Les partis avancés et les étudiants russes ne peuvent méconnaître que, depuis la mort tragique de M. de Plehve, le gouvernement fait tous ses efforts pour entrer dans une voie plus libérale qu'autrefois. Le nouveau ministre de l'intérieur, prince Sviatopolsk-Mirsky, se montre partisan des réformes nécessaires.
Loin d'entraver l'oeuvre des Zemstvos (assemblées provinciales) qui se sont réunis récemment à Saint-Pétersbourg, il l'encourage.
Déjà, le gouvernement russe témoigne plus, d'indulgence pour les condamnés politiques et pour les Polonais et les Finlandais.
La jeunesse intellectuelle russe comprendra certainement qu'il faut laisser aux idées de mansuétude et de liberté le temps nécessaire à leur évolution, et que vouloir brusquer les résultats des initiatives bienfaisantes qui se font jour dans les hautes sphères gouvernementales, c'est le plus sûr moyen de les entraver.

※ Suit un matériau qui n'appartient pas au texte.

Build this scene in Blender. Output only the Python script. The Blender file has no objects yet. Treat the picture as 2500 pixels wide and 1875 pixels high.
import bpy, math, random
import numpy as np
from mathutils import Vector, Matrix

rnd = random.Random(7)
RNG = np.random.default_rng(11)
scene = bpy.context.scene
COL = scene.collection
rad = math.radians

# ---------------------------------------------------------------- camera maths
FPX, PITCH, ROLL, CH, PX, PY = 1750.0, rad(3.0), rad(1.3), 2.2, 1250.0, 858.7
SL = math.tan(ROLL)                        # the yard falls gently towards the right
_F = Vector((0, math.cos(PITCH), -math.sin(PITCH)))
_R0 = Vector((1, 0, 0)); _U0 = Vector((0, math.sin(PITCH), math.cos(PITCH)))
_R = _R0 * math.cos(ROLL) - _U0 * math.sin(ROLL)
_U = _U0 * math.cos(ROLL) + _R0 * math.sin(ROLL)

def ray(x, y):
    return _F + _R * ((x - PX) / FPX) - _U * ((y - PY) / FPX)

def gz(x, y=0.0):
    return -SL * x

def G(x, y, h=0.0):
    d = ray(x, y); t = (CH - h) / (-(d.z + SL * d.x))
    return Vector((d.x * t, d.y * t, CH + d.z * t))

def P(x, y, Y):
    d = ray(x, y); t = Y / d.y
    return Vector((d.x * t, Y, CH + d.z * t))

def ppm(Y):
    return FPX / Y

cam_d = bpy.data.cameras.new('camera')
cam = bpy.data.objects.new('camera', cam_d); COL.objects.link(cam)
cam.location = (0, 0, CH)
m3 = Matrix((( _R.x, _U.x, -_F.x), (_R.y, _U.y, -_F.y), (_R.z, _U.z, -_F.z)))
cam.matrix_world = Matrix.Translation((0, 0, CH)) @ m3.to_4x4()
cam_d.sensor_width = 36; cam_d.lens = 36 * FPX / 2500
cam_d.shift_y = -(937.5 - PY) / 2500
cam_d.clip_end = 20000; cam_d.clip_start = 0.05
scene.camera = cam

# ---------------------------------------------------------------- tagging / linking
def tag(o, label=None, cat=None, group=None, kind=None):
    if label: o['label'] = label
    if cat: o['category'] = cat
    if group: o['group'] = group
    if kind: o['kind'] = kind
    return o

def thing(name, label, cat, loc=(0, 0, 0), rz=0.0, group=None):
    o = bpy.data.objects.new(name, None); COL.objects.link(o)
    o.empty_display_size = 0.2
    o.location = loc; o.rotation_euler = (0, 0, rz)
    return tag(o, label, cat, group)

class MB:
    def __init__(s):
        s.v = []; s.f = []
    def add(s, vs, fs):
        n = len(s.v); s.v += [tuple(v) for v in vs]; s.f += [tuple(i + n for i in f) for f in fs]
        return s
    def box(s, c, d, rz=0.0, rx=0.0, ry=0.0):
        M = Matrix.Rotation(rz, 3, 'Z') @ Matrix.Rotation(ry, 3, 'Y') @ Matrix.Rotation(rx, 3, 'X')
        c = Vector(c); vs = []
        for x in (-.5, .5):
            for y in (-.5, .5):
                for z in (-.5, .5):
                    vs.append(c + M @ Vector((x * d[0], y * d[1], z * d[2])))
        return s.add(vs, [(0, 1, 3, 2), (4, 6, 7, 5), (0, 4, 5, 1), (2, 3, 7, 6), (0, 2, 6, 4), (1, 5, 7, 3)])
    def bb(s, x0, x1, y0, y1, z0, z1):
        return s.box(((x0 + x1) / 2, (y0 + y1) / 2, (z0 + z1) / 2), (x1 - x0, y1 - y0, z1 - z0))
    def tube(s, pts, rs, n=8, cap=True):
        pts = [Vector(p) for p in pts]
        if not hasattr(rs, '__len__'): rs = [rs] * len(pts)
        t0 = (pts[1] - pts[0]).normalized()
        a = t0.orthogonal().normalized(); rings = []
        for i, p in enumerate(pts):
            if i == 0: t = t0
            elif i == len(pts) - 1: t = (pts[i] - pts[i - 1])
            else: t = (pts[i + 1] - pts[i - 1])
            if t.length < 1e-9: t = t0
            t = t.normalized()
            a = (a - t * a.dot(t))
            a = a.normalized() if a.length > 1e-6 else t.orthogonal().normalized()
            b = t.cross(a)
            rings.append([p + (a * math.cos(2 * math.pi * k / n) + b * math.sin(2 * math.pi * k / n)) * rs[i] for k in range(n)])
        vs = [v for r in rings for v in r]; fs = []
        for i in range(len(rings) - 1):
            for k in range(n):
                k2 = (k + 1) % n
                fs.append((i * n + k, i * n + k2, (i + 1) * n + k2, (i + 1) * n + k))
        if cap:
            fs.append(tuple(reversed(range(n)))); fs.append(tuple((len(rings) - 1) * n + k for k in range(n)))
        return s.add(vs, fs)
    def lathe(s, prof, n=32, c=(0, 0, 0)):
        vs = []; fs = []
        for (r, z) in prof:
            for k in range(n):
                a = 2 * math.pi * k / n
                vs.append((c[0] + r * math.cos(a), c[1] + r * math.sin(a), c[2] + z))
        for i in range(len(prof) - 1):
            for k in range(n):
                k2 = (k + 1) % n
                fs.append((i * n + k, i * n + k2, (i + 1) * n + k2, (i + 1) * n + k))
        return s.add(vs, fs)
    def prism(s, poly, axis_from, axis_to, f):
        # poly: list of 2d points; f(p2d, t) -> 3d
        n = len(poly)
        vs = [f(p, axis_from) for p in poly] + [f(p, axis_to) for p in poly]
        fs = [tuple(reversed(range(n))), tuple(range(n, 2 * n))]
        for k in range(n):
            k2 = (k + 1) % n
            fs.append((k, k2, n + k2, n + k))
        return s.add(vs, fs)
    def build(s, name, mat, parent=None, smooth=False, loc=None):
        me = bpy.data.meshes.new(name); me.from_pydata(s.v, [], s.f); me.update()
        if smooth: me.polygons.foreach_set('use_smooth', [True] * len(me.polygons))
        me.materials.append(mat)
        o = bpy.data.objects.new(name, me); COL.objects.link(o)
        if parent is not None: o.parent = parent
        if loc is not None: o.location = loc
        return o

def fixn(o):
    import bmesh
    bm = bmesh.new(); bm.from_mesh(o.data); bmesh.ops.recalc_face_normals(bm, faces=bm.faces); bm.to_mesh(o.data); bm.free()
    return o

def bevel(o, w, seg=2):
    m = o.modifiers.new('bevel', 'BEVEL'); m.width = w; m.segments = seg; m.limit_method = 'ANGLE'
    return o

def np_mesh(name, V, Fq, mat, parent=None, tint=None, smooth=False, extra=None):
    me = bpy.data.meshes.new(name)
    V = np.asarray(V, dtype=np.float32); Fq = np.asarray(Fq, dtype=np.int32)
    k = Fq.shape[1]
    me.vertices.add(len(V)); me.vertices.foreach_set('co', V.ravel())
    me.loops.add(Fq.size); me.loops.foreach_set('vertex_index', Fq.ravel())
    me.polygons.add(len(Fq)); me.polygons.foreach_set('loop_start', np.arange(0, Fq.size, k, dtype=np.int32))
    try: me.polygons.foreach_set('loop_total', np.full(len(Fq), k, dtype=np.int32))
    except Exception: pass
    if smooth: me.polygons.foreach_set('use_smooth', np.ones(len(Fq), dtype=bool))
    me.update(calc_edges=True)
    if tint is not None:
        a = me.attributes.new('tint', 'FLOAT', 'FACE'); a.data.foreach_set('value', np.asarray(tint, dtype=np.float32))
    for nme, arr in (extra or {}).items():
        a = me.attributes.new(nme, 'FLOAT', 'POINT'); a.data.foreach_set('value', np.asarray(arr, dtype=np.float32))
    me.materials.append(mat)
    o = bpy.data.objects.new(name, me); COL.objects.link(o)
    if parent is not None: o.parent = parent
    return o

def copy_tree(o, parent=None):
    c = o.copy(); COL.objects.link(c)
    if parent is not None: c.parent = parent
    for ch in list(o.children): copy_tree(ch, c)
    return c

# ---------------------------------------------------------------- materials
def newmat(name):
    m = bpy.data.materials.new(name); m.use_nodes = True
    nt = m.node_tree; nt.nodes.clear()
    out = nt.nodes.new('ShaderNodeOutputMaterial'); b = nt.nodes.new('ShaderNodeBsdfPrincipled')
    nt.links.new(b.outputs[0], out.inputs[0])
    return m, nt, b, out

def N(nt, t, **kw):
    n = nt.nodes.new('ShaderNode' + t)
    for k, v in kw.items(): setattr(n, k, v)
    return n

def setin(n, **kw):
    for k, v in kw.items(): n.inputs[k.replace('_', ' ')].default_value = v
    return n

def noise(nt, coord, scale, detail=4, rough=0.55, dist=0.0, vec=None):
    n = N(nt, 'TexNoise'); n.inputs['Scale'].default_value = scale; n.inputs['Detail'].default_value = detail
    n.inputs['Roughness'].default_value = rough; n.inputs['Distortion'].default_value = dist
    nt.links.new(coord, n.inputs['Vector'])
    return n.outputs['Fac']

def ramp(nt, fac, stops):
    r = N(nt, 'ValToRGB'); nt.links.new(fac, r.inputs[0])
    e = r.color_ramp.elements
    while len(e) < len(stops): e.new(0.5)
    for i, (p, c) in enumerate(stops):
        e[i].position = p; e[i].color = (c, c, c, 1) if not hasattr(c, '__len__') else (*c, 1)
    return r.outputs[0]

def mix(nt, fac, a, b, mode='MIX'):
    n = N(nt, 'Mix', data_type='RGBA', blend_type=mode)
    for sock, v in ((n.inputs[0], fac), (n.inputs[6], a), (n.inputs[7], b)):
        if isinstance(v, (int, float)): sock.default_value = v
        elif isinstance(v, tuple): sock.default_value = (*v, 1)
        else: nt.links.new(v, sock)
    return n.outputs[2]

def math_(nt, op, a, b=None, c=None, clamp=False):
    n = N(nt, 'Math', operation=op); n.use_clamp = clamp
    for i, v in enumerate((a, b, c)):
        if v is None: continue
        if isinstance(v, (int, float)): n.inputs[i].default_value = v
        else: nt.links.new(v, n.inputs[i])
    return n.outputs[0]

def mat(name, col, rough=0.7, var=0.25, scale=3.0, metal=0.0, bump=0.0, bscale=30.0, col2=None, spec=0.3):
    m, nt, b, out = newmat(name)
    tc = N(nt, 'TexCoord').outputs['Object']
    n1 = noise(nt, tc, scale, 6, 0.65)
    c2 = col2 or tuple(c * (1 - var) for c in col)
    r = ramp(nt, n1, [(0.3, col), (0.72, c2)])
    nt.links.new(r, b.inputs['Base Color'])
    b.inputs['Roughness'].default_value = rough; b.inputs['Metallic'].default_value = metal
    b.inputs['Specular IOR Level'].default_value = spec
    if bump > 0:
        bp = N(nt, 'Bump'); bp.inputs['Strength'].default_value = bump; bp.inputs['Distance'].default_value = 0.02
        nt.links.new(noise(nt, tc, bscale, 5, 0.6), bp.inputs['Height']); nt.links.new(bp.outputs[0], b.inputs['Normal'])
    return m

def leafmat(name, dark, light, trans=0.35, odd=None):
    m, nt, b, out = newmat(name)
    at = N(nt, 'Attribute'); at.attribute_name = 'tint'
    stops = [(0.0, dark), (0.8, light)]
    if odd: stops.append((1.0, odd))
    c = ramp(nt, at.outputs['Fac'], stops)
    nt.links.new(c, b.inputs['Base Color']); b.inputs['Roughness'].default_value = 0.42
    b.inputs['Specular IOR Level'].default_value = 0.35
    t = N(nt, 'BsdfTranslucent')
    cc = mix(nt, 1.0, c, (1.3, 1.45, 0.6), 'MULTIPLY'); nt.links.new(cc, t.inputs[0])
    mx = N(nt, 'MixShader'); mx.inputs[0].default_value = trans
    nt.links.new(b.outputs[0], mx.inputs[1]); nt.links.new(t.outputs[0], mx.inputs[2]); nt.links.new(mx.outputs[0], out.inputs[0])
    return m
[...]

Ce qui est grave cependant, et que l'on ne peut manquer de remarquer, c'est que la bourgeoisie de Moscou, seconde capitale de l'empire, tout en réprouvant les fauteurs de désordre dans la rue, prend solennellement la tête du mouvement libéral.
Les membres de l'assemblée municipale, réunis en séance publique, ont voté à l'unanimité des résolutions demandant au tsar la liberté de la presse, la liberté de conscience, la participation de la bourgeoisie à la direction des affaires de l'État.